El fenómeno “big data” también está transformando la relación de las organizaciones con sus colaboradores, empezando por cómo las empresas seleccionan a sus nuevos empleados. Así observamos como los responsables de RR.HH. tratan de explotar la gran cantidad de información que existe en internet sobre los candidatos a través de soluciones de “reclutamiento algorítmico”, diseñadas para extraer significado de lo que esas personas dicen o de los contenidos que cuelgan en la Red, una práctica, por otra parte, no exenta de polémica, como argumentaba Enrique Dans en una reciente entrada en su blog.
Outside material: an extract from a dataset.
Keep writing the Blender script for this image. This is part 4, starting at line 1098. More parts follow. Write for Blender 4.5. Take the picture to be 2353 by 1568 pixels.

Asimismo, vamos hacia unos entornos laborales donde todo está medido y cuantificado, donde una mayor proporción de nuestro trabajo queda registrado a través de una variedad de nuevos medios digitales que se suman a los tradicionales ERPs y suites ofimáticas. En este sentido se habla del “empleado cuantificado” como una de las tendencias emergentes en el mundo del trabajo.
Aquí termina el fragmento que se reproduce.